◆ **What the task asks**
Look for the line containing "Recreate this scene" and the line containing "COL = scene.collection" in the entries below. Copy those two and all lines between them exactly, leaving out pictures.

◆ **Stored rows**

--

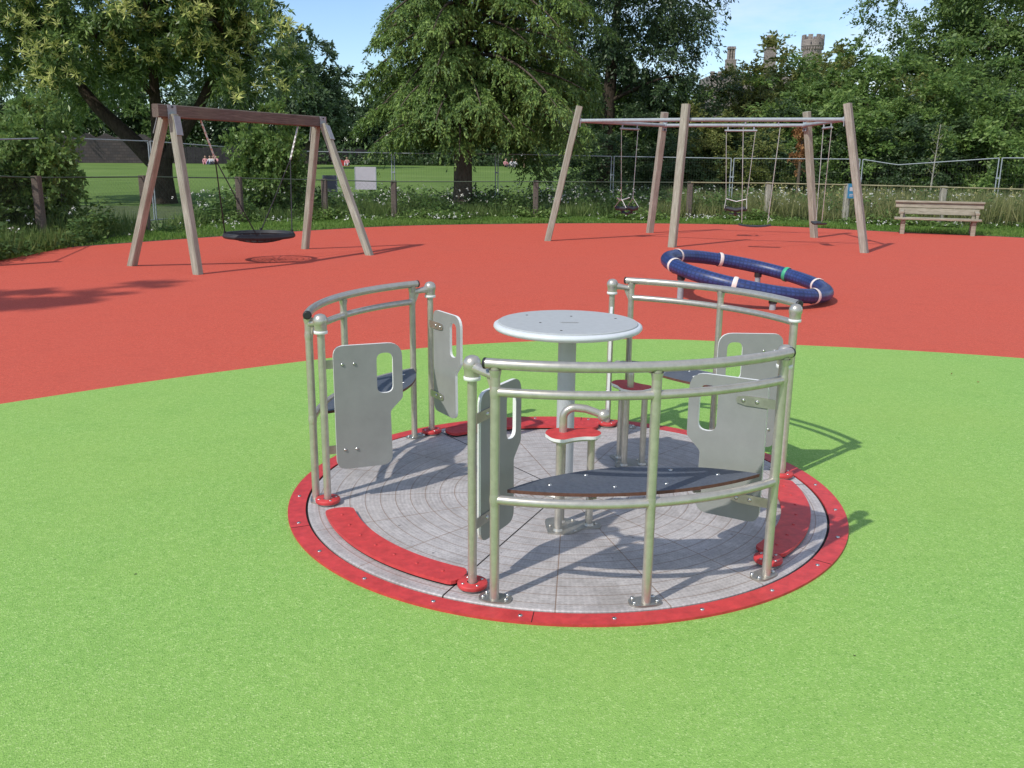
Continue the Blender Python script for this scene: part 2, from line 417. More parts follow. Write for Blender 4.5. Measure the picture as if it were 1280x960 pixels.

--

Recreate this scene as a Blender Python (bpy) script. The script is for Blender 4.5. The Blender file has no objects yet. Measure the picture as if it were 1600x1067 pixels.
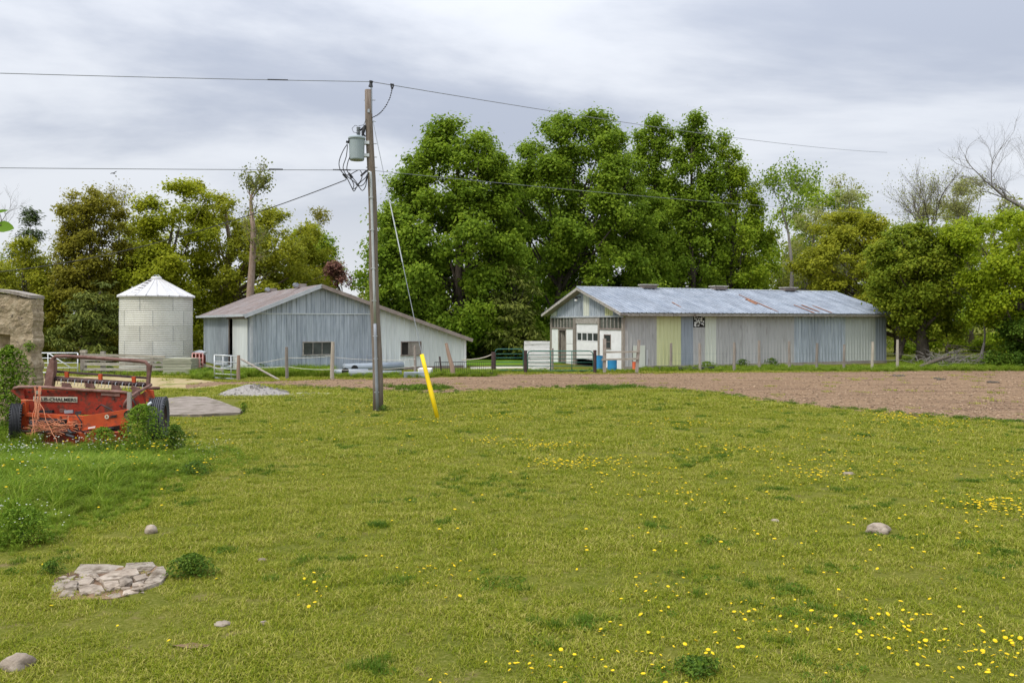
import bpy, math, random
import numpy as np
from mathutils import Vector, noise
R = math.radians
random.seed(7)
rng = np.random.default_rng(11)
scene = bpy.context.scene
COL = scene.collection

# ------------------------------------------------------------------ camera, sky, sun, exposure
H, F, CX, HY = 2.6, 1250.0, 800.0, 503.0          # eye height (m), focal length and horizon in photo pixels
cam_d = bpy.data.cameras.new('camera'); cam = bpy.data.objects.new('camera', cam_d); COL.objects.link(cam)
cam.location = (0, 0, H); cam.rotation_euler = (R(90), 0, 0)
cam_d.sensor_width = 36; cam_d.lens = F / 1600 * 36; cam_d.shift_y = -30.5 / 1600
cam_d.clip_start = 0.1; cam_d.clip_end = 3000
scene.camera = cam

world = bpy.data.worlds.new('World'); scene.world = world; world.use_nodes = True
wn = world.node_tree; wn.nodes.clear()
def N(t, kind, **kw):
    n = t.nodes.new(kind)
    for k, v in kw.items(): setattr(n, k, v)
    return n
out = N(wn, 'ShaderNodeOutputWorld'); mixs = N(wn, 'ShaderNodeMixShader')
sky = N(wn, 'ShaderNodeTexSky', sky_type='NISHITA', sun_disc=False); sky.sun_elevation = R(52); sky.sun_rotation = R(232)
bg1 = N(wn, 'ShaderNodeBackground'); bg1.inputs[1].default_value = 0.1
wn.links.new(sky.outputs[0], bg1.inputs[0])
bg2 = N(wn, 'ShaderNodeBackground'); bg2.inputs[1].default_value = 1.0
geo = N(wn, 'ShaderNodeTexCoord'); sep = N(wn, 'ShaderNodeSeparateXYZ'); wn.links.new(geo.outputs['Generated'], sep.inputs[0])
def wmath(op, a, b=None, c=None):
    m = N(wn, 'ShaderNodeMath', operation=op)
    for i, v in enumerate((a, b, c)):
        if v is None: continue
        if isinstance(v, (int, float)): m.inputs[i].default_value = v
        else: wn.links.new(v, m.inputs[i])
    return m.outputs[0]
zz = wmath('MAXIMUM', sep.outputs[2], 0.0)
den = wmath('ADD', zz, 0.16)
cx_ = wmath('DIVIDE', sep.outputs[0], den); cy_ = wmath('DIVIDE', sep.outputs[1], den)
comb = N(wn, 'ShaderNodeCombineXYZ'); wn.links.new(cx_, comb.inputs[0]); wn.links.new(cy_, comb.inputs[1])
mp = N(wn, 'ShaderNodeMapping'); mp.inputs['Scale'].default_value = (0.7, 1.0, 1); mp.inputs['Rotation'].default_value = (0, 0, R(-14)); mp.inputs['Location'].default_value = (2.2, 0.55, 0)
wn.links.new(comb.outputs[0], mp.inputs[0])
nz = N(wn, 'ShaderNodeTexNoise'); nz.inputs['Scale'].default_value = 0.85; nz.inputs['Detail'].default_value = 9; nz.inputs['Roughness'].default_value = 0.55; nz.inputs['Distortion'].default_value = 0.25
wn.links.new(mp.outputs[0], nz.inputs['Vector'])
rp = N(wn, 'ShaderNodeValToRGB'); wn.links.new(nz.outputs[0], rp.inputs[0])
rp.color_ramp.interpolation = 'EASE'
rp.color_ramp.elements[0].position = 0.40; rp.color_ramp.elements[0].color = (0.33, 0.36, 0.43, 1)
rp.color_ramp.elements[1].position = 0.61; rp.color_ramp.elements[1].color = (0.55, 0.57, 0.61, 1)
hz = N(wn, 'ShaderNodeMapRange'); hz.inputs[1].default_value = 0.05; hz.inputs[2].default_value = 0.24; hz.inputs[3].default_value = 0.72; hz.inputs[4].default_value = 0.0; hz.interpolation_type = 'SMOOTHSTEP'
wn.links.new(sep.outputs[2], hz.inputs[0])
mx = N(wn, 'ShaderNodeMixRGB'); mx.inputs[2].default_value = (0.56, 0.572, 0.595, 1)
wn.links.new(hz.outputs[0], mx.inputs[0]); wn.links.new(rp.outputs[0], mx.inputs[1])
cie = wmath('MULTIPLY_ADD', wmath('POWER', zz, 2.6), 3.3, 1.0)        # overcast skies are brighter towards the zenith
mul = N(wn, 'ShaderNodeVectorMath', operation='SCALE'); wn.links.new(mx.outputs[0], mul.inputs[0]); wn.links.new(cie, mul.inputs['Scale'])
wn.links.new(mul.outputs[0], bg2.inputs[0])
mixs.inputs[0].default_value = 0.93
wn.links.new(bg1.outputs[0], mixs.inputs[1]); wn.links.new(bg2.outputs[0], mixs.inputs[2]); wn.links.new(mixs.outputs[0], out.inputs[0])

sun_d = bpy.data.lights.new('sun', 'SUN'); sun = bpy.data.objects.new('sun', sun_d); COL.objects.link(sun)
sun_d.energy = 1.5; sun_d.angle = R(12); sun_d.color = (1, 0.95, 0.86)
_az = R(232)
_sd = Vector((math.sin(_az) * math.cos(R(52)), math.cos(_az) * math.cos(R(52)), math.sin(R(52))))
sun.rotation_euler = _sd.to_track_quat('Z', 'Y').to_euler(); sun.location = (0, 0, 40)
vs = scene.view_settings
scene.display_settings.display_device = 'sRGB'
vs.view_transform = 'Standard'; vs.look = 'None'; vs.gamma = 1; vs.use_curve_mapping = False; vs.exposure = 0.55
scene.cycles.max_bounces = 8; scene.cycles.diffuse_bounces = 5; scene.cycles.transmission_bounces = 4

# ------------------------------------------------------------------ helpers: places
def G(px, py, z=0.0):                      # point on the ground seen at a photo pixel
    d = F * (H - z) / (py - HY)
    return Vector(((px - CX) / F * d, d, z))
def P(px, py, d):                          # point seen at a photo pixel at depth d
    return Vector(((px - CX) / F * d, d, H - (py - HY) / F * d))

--

◆ **Task result**
Recreate this scene as a Blender Python (bpy) script. The script is for Blender 4.5. The Blender file has no objects yet. Measure the picture as if it were 1600x1067 pixels.
import bpy, math, random
import numpy as np
from mathutils import Vector, noise
R = math.radians
random.seed(7)
rng = np.random.default_rng(11)
scene = bpy.context.scene
COL = scene.collection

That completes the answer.